Pippa Crerar and Kiran Stacey 

Starmer announces big cut to UK aid budget to boost defence spending

PM confirms rise in military spending to at least 2.5% of GDP by 2027 – three years earlier than planned
  
  

Keir Starmer with military personnel.
Keir Starmer will come under continued pressure to rapidly lift defence spending even further. Photograph: Stefan Rousseau/PA

Keir Starmer has confirmed drastic cuts to Britain’s international aid budget to help pay for a major increase in defence spending as European nations attempt to fill the gap left by Donald Trump on Ukraine.

The prime minister confirmed the UK government’s timeline to increase defence spending to at least 2.5% of GDP by 2027 – three years earlier than planned – as he prepares for what is likely to be a diplomatically fraught visit to Washington DC.

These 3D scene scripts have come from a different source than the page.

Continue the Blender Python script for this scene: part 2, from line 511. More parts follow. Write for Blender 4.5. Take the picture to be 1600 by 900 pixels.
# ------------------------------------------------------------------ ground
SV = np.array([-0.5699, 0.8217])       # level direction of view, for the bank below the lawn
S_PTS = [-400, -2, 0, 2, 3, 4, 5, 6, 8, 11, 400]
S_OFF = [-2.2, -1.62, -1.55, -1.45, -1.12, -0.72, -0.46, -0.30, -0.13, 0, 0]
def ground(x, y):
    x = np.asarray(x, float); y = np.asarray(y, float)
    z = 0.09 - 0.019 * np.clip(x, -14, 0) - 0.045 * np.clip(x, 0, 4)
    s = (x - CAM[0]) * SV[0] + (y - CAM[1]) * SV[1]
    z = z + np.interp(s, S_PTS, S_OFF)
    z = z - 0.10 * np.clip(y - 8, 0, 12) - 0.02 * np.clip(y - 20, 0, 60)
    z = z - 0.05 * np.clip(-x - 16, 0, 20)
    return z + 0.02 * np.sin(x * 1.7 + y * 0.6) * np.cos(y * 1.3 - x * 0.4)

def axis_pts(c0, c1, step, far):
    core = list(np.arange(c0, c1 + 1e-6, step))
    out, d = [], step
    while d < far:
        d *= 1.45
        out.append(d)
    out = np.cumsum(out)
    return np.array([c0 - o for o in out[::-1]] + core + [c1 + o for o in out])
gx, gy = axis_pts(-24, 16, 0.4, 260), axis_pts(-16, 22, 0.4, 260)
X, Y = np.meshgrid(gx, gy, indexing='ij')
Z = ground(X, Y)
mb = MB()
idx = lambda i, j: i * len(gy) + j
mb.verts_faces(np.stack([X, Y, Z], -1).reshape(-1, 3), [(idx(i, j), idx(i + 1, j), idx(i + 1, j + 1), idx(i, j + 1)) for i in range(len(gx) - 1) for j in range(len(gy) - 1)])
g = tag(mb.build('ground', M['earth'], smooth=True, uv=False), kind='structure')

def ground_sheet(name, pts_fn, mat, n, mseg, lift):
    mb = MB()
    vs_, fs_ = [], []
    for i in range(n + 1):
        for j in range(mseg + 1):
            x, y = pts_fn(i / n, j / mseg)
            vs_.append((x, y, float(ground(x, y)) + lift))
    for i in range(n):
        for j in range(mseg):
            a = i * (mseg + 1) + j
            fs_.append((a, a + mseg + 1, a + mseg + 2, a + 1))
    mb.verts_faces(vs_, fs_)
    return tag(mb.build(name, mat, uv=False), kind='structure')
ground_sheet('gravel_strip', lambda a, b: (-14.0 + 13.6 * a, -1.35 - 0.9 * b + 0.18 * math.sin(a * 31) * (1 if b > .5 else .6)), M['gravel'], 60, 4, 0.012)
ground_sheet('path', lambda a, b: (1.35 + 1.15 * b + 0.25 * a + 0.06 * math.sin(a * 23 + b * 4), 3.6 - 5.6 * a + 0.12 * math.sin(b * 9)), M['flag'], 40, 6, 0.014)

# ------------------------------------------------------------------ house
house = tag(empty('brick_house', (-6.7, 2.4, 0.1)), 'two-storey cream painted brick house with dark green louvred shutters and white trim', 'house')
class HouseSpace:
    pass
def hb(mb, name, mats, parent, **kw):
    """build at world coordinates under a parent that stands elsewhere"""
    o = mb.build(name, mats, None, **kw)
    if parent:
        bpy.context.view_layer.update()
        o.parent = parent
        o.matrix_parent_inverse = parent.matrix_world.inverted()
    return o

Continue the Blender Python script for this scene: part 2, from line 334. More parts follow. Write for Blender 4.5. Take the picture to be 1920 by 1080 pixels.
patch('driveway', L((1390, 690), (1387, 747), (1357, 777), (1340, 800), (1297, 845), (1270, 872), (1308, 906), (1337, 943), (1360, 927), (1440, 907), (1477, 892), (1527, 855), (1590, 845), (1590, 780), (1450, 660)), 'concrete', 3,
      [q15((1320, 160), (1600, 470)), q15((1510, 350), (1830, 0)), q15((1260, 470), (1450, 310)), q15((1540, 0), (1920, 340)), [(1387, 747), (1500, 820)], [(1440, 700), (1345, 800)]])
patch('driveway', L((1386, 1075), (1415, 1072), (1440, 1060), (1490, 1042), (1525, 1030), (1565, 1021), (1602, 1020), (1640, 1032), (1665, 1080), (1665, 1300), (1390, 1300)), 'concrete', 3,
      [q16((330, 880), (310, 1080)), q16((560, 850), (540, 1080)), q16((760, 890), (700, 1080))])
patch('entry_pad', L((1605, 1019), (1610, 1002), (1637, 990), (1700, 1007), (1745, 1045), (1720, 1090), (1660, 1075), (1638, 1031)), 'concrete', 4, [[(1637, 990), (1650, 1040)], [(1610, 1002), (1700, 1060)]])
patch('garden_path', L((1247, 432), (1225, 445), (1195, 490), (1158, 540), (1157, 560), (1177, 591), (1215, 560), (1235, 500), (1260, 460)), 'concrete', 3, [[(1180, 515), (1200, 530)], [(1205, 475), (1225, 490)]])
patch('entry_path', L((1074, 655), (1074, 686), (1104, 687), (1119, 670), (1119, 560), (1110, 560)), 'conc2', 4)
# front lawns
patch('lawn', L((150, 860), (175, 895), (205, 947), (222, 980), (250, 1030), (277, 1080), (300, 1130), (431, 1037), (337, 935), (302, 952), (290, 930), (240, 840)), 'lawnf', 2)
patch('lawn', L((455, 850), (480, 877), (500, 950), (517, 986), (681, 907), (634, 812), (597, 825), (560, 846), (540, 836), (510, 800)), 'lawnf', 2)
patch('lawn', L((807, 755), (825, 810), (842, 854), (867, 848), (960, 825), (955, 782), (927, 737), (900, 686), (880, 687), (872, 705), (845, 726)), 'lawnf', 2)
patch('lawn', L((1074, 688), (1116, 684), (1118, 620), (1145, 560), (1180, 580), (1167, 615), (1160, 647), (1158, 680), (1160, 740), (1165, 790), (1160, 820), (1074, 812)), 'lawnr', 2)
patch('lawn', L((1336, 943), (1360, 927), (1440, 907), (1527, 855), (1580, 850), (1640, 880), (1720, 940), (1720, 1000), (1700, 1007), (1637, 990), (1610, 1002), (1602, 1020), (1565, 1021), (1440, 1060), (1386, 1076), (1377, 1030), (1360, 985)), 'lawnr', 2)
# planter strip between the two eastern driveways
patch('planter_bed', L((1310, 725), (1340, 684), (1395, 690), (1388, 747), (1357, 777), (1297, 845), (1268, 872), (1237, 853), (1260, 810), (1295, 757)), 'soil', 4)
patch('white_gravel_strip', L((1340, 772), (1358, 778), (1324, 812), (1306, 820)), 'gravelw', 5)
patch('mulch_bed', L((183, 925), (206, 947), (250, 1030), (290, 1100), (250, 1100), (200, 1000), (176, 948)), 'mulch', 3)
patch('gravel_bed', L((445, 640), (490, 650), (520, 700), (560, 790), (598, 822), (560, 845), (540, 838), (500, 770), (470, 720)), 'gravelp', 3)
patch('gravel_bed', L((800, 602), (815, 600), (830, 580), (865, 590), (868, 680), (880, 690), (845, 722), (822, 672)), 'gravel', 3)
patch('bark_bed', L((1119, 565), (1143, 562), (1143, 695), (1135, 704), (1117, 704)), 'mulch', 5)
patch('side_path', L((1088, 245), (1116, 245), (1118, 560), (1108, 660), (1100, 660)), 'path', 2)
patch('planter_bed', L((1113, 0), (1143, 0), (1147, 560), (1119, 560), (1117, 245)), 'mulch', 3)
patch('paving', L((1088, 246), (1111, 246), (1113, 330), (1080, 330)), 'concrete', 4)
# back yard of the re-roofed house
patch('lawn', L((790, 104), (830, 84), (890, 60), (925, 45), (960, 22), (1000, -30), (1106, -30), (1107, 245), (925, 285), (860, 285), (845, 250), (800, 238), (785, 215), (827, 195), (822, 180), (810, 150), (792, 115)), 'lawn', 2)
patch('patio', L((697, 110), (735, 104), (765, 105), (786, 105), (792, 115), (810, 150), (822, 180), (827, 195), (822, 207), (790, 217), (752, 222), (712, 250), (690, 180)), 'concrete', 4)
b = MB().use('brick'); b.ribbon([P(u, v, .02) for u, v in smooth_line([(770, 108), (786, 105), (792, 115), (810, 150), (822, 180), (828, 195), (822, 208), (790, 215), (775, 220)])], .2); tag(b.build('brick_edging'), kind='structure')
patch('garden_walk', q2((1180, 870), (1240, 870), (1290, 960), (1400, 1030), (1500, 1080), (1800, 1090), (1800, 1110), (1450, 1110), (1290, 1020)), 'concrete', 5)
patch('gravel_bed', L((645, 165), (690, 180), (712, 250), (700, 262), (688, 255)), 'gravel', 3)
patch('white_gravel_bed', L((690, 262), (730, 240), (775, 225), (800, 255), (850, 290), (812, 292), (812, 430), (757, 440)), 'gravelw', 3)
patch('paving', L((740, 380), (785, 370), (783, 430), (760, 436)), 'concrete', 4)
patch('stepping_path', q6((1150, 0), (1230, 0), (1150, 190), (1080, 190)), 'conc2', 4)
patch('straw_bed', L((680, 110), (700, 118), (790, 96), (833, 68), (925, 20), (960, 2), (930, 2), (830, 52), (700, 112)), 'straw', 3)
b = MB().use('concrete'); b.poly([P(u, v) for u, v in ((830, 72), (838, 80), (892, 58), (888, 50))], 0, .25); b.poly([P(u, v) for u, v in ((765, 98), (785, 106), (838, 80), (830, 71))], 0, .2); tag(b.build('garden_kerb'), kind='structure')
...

Starmer also announced an ambition to increase defence spending to 3% during the next parliament. However, he confirmed that the rise by 2027 would be paid for by a “painful choice” to cut the aid budget, from 0.5% of GDP to 0.3%.

He told MPs: “We will do everything we can to return to a world where that is not the case, and rebuild a capability on development, but at times like this the defence and security of the British people must always come first.

“That is the number one priority of this government.”

The Guardian first reported the prime minister’s plan to boost UK defence spending, funded by aid cuts, in the face of Russian aggression moments before he took to his feet in the House of Commons on Tuesday. He immediately announced a leak inquiry.

Starmer has come under continued pressure to rapidly lift defence spending even further than Labour’s manifesto pledge of a rise to 2.5% by 2030, after he said the UK would “play its full part” in deploying troops to Ukraine for a peacekeeping force in the event of a durable deal after Russia’s invasion.

Defence sources have said that an increase of at least £13.4bn a year to 2.5%, from 2.3%, would still be far short of what is required to rebuild and transform the armed forces.

They have stressed that an ultimate rise to at least 3% of national income would be necessary in order to help boost military capability after Trump’s administration said it was scaling back US support from Ukraine.

Labour had promised to raise the aid budget from 0.5% to 0.7% when “fiscal conditions allow”, but in recent weeks officials have begun to look at cutting it instead as a way to help pay for the planned increase in defence spending.

David Lammy, the foreign secretary, told the Guardian earlier this month that Trump’s plans to make dramatic cuts to the US’s international aid budget could be a “big strategic mistake” that would allow China to step in and extend its global influence.

Simon McDonald, the former head of the Foreign Office, has said such a move would damage Britain’s global reputation.